In 1841 Cook had the idea of arranging an eleven-mile rail excursion from Leicester to a Temperance Society meeting in Loughborough on the newly extended Midland Railway. Cook charged his customers one shilling and this included the cost of the rail ticket and the food on the journey. The venture was a great success and Cook decided to start his own business running rail excursions.

He described this as ‘the starting point of a career of labour and pleasure which has expanded into … a mission of goodwill and benevolence on a grand scale’

The First ‘Brochure’

Cook set up as a bookseller and printer in Leicester. He specialized in temperance literature and opened up temperance hotels in Derby and Leicester and continued to organize excursions.  In 1845, having won a reputation as an entrepreneur who could obtain cheap rates from the railway companies for large parties, he undertook his first profit-making excursion - to Liverpool, Caernarfon, and Mount Snowdon. Cook wrote a handbook which resembled in essential respects the modern tour operator's brochure.

In 1846 Cook took 500 people from Leicester on a tour of Scotland that involved visits to Glasgow and Edinburgh. One of his greatest achievements was to arrange for over 165,000 people to attend the Great Exhibition in Hyde Park in 1851. 

The First Ticketing Problems!

Cook's travel business was badly damaged in 1862 when the Scottish railway companies refused to issue any more group tickets for Cook's popular tours north of the border. Cook instead decided to take advantage of new rail links to take large numbers of tourists to the continent. In his first year he arranged for 2000 visitors to travel France and 500 to Switzerland. In 1864 Cook began taking tourists to Italy.

The First Mass-Market Backlash

Cook was charged with swamping Europe with "everything that is low-bred, vulgar and ridiculous". And others complained about the bad taste of taking tourists to the battlefields of the American Civil War.

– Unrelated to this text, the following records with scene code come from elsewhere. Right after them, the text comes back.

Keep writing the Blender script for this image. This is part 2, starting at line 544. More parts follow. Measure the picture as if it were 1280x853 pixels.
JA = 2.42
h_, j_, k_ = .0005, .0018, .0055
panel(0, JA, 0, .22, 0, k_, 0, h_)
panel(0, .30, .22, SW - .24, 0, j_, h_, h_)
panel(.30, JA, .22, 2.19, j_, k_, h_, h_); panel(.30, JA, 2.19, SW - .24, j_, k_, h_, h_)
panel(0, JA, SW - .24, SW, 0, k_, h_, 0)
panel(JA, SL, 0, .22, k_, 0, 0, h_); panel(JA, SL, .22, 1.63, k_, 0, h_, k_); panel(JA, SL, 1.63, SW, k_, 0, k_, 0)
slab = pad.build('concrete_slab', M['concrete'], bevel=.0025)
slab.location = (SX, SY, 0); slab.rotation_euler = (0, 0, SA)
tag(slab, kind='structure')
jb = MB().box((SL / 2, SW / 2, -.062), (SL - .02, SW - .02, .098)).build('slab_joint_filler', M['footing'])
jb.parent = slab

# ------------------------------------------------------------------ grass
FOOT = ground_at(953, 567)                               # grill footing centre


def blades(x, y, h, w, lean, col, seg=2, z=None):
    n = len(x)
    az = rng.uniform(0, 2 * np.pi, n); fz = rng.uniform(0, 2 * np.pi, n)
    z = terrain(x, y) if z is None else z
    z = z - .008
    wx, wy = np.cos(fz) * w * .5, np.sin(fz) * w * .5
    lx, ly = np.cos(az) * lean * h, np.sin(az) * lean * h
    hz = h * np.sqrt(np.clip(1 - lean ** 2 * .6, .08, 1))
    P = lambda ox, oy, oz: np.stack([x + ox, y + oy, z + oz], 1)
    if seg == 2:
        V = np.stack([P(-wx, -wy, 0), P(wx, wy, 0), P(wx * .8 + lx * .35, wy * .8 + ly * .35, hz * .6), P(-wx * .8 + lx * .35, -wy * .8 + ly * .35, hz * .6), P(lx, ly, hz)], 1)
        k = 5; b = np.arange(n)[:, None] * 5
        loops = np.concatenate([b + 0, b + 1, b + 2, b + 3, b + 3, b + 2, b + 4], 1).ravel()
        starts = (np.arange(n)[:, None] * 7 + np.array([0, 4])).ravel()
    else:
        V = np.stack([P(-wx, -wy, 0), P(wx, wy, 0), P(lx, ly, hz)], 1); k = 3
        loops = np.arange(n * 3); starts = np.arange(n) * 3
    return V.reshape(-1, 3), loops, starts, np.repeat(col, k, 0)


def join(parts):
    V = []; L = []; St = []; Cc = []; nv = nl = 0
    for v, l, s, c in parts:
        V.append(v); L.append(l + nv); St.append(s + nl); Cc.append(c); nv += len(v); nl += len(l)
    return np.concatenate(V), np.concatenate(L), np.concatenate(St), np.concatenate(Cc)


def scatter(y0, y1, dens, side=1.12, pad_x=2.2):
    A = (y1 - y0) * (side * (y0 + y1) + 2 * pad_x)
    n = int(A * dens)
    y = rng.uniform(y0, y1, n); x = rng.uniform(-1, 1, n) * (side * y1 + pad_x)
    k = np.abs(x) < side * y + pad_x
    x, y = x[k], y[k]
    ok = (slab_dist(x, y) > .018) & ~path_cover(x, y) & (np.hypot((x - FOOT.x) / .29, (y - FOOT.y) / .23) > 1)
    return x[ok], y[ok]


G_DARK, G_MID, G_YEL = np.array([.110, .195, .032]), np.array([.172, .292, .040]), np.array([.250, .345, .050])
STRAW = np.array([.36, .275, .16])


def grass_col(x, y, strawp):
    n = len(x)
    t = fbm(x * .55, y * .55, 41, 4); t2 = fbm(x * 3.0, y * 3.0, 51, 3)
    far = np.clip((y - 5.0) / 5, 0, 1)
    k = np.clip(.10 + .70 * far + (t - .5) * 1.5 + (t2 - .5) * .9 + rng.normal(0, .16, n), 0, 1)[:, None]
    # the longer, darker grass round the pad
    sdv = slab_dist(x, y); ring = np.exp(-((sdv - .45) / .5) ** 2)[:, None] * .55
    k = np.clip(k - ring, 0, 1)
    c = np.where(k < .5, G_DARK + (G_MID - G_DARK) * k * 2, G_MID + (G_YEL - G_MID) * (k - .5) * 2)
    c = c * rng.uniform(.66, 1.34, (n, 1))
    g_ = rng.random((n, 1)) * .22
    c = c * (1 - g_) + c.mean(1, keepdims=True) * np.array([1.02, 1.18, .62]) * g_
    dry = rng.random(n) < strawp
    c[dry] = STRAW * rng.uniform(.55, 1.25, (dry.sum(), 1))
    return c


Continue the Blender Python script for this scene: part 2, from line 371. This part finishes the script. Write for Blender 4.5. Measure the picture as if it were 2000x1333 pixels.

Cook moved his business to London. His son John managed the London office of the company that was now known as Thomas Cook & Son and helped to expand the company by opening offices in Manchester, Brussels, and Cologne. In 1869 the company arranged tours of Egypt and the Holy Land, something he described as "the greatest event of my tourist life".


The First Boardroom Revolt

Thomas Cook had a difficult relationship with his son and only made him a partner in 1871. His reluctance was probably due to disputes between the two men, mainly over financial matters. Unlike Thomas, John believed that business should be kept separate from religion and philanthropy. He also upset his father by being more adventurous in investing money. He opened a hotel at Luxor and refurbished the Nile steamers of the khedive, from whom he obtained the passenger agency, thus helping to make Egypt a safer and more attractive destination.

The First Round The World Tour


By 1872 Thomas Cook & Son was able to offer a 212 day Round the World Tour for 200 guineas. The journey included a steamship across the Atlantic, a stage coach from the east to the west coast of America, a paddle steamer to Japan, and an overland journey across China and India.

Thomas continued to disagree with his son about the way the company should be run. After a serious dispute in 1878, Thomas decided to retire to Thorncroft, the large house which he had built on the outskirts of Leicester, and allow John Cook to run the business on his own.

And A Sad Ending

Cook led a lonely life after the deaths of his unmarried daughter Annie in 1880 and his wife four years later. He continued to travel, however, making his final pilgrimage to the Holy Land in 1888. Much of his time and money were spent, as they had been throughout his career, in work for the Baptist church, the temperance movement, and other charities. He did not attend the firm's silver jubilee celebrations in 1891; whether this was because of blindness and physical incapacity or because  his son John did not want him there is not clear

Thomas Cook died at Knighton, Leicester, on 18th July 1892.